Construction has begun on Aurora, a distributed solar project in Minnesota which in 2014 was ruled by a judge to be a better, more cost-effective investment decision than natural gas.

Enel Green Power North America (EGNA), local subsidiary of Italian utility Enel, said yesterday that work was underway on the 150MW DC of solar PV, spread across 16 sites and capable of putting 100MW AC into the grid. Forecast to generate 210 million kWh of energy annually, the entire project is expected to be online by the end of this year. EGNA will own the project through a further subsidiary, Aurora Distributed Solar.

Enel claims this will be EGNA’s biggest project in North America to date. There is a long-term power purchase agreement (PPA) in place with Minnesota utility Xcel Energy for power from the project, which will require a total of US$290 million in investment that includes a US$140 million capital contribution agreement from financial services company State Street Bank and Trust.
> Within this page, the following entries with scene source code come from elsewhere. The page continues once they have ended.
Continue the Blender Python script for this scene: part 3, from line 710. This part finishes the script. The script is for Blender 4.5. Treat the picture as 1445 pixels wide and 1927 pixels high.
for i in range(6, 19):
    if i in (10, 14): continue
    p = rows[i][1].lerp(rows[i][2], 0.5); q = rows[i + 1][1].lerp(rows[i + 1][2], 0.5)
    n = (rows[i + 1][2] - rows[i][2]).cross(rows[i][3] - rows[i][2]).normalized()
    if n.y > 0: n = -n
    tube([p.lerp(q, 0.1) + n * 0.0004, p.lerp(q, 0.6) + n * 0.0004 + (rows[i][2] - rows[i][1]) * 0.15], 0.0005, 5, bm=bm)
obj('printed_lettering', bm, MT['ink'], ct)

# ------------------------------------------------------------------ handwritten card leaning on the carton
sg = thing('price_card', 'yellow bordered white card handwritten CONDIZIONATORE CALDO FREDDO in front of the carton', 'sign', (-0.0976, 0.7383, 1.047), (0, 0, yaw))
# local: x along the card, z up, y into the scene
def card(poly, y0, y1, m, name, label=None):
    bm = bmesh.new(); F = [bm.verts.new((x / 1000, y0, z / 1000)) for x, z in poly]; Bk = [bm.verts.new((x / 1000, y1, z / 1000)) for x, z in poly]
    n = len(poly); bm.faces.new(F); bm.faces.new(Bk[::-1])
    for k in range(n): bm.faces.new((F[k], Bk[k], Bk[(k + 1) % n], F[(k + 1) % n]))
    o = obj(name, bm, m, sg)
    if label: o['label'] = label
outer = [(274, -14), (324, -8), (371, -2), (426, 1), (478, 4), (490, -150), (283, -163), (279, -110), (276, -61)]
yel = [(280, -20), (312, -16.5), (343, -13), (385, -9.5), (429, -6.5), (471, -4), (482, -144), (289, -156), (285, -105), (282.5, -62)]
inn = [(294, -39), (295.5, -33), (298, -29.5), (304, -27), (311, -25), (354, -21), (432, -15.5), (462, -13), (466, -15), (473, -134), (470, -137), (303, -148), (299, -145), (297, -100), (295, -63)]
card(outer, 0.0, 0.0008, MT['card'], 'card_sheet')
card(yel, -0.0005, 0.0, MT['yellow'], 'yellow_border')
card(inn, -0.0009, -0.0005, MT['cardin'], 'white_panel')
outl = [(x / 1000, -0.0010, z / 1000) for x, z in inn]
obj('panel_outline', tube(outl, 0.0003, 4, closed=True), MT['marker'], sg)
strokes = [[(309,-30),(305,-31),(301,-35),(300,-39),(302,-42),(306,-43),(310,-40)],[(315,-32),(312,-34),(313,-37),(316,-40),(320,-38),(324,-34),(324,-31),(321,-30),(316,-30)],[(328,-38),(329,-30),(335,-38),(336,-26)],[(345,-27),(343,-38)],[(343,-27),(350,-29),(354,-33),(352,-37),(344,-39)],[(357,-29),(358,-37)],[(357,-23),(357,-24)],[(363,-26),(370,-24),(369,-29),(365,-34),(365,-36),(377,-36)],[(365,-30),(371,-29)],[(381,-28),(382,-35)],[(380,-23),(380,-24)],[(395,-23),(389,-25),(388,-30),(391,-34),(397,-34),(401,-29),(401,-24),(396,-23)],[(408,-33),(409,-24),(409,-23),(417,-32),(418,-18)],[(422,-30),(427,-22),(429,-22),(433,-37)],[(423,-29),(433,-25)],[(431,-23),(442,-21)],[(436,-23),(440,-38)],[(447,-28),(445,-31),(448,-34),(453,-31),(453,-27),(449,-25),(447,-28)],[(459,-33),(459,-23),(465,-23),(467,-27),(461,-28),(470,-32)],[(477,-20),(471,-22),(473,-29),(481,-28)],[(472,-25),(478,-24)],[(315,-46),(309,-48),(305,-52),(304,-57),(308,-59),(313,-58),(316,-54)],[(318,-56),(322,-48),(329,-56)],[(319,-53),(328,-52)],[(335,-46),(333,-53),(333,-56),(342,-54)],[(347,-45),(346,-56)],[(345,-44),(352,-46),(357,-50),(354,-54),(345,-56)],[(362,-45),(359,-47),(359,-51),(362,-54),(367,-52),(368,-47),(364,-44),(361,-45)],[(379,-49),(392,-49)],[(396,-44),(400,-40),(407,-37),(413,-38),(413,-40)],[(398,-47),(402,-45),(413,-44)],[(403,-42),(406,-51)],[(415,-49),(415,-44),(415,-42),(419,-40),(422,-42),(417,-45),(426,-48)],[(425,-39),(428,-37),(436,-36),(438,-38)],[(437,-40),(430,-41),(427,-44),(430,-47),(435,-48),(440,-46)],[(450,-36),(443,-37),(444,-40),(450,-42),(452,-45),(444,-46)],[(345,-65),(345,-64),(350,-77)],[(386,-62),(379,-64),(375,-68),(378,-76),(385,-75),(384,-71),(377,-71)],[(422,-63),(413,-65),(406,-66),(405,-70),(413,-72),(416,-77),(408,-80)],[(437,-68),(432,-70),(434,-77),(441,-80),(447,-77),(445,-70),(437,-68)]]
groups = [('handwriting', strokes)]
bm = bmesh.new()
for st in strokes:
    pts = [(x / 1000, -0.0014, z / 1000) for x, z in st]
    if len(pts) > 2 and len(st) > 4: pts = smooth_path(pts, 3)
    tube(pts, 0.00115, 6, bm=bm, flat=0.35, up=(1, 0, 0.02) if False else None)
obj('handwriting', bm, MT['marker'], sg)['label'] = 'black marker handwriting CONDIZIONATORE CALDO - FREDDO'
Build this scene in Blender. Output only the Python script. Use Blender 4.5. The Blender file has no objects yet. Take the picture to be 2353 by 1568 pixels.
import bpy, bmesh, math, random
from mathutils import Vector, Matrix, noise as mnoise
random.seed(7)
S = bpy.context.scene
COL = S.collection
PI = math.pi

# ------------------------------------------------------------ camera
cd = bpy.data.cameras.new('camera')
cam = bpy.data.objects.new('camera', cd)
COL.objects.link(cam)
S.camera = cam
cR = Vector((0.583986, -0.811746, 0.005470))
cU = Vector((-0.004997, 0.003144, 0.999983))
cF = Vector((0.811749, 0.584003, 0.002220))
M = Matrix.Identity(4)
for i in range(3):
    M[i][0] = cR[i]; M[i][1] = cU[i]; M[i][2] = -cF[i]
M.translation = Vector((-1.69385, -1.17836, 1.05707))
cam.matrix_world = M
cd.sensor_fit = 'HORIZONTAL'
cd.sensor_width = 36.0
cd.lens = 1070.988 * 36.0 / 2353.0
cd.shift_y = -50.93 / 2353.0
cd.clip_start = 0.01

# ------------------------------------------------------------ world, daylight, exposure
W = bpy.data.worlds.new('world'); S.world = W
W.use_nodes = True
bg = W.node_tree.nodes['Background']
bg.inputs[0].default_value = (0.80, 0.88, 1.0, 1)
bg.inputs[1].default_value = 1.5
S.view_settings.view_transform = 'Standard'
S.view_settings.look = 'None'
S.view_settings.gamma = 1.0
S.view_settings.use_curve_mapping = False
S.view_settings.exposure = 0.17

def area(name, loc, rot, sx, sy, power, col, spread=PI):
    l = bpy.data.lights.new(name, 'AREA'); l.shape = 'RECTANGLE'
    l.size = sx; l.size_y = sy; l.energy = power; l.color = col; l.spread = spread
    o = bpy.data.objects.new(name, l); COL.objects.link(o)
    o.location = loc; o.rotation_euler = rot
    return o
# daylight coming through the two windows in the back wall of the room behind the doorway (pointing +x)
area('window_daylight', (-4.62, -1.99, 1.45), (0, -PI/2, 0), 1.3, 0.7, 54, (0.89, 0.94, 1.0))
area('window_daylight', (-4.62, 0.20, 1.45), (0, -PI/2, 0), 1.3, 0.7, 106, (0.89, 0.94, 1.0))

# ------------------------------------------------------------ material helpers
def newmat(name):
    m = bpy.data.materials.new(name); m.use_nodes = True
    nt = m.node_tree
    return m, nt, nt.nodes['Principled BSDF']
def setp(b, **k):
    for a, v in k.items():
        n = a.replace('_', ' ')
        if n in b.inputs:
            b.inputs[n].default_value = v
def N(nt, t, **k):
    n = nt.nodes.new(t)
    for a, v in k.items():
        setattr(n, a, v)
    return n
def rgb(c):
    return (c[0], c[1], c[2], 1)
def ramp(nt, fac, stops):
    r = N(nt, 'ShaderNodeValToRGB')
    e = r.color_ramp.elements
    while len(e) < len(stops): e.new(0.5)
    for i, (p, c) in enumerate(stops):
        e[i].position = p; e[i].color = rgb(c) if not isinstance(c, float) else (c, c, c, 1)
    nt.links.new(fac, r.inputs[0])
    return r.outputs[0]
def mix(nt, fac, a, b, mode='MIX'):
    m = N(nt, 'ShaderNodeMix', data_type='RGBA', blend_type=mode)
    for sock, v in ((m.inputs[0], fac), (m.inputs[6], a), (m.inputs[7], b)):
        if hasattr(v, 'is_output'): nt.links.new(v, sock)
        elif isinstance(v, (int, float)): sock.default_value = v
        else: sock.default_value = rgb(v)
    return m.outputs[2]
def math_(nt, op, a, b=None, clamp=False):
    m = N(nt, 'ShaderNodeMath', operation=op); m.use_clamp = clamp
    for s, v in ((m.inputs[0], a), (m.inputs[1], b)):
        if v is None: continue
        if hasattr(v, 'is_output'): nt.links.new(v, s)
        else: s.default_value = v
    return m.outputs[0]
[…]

PV Tech reported back in January 2014 that a Minnesota administrative judge had ruled the unsubsidised project was a better deal for ratepayers than natural gas, as determined by a competitive bidding process. The state’s regulator, the Public Utilities Commission, had ordered that the bidding should take place to help Xcel add 150MW of generation capacity by 2017. The Aurora distributed solar project was eventually chosen from five energy resources. The project does however benefit from ITC support.  

Following that “landmark” ruling, final permits were granted for the project in May last year. EGPNA acquired the project from developer Geronimo Energy in mid-2014.